Canadian Mark Steyn’s experience in blogging the Conrad Black trial gives him an interesting perspective in proposing several common sense reforms for the federal criminal justice system, most of which have been addressed in this blog over the years:
1) An end to the near universal reliance on plea bargains, a feature unknown to most other countries in the Common Law tradition. [. . .]
2) An end to the reliance on technical charges such as “mail fraud” and “wire fraud”, whereby you’re convicted not for the crime itself but for sending a letter or authorizing a bank transfer in the course of said crime. [. . .]
3) An end to the process advantages American prosecutors have accumulated over the years – such as the ability to seize a defendant’s funds and assets and deprive him of the means to hire good lawyers and rebut the charges. Or to take another example: Unlike the Crown in Commonwealth countries, in closing arguments to the jury the US government gets to go first and – after a response from the defence – last. This is an offence against the presumptions of English law: The prosecutor makes his accusation, the accused answers them. Every civilized legal system allows the defendant the last word.
4) An end to countless counts. In this case, Conrad Black was charged originally with 14 crimes. That tends, through sheer weight of numbers, to favour a conviction on some counts and acquittal on others as being a kind of “moderate” “considered” “judicious” “compromise” that reasonable persons can all agree on. [. . .]
5) An end to statute creep. One of the ugliest features of American justice is the way that laws designed to address very particular situations are allowed to metastasize and be applied to anything a prosecutor fancies. The RICO statute was supposed to be for mobsters and racketeers. Conrad Black is not a racketeer but he was nevertheless charged with racketeering. [. . .]
6) An end to de facto double jeopardy. Conrad Black is likely to wind up back in court to go through all the stuff he’s been acquitted of one mo’ time, this time in a Securities and Exchange Commission case. That would be a civil case, not a criminal one, and the US Attorney insists that the SEC is an entirely separate body.

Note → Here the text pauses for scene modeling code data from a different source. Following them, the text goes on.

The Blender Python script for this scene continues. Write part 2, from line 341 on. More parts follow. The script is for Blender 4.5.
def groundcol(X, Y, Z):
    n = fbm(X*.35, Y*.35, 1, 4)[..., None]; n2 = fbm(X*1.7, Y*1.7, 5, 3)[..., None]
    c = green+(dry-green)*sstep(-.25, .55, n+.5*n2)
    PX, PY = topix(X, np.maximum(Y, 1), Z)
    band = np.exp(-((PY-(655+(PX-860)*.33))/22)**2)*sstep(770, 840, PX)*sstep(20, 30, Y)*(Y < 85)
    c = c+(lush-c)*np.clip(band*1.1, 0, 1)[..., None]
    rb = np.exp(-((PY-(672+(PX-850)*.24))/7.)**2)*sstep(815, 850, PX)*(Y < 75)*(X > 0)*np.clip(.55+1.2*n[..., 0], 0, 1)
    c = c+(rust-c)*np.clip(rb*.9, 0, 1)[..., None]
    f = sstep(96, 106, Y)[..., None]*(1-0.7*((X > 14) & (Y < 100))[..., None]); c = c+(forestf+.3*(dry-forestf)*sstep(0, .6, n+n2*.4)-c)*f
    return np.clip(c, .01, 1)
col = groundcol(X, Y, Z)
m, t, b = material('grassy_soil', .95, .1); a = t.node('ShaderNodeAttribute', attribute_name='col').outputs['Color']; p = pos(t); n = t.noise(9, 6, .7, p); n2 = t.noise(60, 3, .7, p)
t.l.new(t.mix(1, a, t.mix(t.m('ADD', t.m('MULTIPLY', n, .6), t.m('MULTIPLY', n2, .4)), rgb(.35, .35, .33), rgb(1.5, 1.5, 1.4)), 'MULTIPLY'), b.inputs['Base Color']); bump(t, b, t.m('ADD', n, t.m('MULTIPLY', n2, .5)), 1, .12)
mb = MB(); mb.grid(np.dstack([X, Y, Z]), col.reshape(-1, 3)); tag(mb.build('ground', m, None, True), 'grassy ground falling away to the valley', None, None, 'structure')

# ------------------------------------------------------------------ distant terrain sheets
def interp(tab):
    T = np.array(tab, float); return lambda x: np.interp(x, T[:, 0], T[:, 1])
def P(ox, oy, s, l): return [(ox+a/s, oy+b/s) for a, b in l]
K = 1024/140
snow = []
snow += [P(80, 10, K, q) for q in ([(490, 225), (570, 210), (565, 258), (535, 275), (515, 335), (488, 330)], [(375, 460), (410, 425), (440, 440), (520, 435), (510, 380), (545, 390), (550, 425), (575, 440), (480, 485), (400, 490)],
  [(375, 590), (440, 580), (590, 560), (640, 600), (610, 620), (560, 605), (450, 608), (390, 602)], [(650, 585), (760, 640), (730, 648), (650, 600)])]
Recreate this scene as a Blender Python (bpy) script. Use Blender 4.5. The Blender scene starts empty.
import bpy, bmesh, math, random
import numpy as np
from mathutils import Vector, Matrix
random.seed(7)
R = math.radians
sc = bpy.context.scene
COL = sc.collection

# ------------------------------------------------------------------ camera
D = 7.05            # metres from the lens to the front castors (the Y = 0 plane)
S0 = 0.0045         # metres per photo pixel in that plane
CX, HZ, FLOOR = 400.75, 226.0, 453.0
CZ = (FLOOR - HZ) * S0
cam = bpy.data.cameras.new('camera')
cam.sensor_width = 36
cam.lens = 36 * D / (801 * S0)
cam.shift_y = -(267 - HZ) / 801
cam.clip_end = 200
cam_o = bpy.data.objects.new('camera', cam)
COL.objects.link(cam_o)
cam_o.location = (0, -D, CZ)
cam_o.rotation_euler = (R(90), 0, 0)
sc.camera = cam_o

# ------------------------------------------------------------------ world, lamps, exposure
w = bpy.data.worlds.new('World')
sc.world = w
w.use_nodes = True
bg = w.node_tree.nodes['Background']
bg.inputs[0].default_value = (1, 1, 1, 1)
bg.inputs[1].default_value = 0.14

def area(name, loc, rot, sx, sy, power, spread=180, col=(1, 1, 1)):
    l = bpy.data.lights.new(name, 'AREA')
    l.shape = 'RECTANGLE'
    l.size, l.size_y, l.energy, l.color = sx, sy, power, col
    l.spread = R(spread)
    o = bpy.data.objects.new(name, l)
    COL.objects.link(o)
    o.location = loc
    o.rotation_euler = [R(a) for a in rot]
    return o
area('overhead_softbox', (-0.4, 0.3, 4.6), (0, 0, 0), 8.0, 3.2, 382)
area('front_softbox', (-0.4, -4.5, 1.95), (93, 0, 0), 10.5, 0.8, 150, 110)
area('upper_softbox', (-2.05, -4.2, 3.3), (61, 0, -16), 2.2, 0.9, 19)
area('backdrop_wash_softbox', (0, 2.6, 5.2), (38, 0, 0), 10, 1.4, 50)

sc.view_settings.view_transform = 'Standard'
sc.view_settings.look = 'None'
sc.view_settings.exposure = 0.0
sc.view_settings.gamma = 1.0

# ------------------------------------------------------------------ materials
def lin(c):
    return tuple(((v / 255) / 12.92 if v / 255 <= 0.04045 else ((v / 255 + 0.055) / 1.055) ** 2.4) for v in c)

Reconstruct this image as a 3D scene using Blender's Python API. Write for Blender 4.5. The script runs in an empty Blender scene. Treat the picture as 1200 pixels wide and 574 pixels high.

Oh, come on. The US Attorney and the SEC are both agencies of the US Government. They work in synchronicity. It’s not the same as Nicole Brown’s family suing OJ after the state’s murder case flopped. In this instance, two arms of the same organization are bringing separate cases on exactly the same matters. That’s double jeopardy – or, in fact, given the zealousness of the SEC, triple and quadruple jeopardy.
Steyn expands on these points, so read the entire post. And here is another proposed reform that should be added to the list.
Tom K. —
Thank you for this post — this is the kind of information that really needs to be discussed. Complaints about the criminal justice system are much more effective when they are accompanied by concrete recommendations for improvement. The abuse can only be corrected by pushing changes that are specific and (hopefully) actionable.
I agree with all the items on Steyn’s list, and I can think of several more. Here are just a couple additions:
1) An end to the prosecutor’s essentially unlimited ability to name potential witnesses as “unindicted co-conspirators” at the prosecutor’s sole discretion. Prosecutors use this as a way to sneak hearsay “evidence” into the trial, and, sadly, as an intimidation tactic to frighten potential witnesses from testifying for the defendant.
2) An overhaul of the definition of “conspiracy”. The current definition reads like a science fiction novel. It is so broad and vague that it has become a “catch-all” count that the prosecutor casually attaches to his “countless counts” list, yet seldom actually seems to address at trial.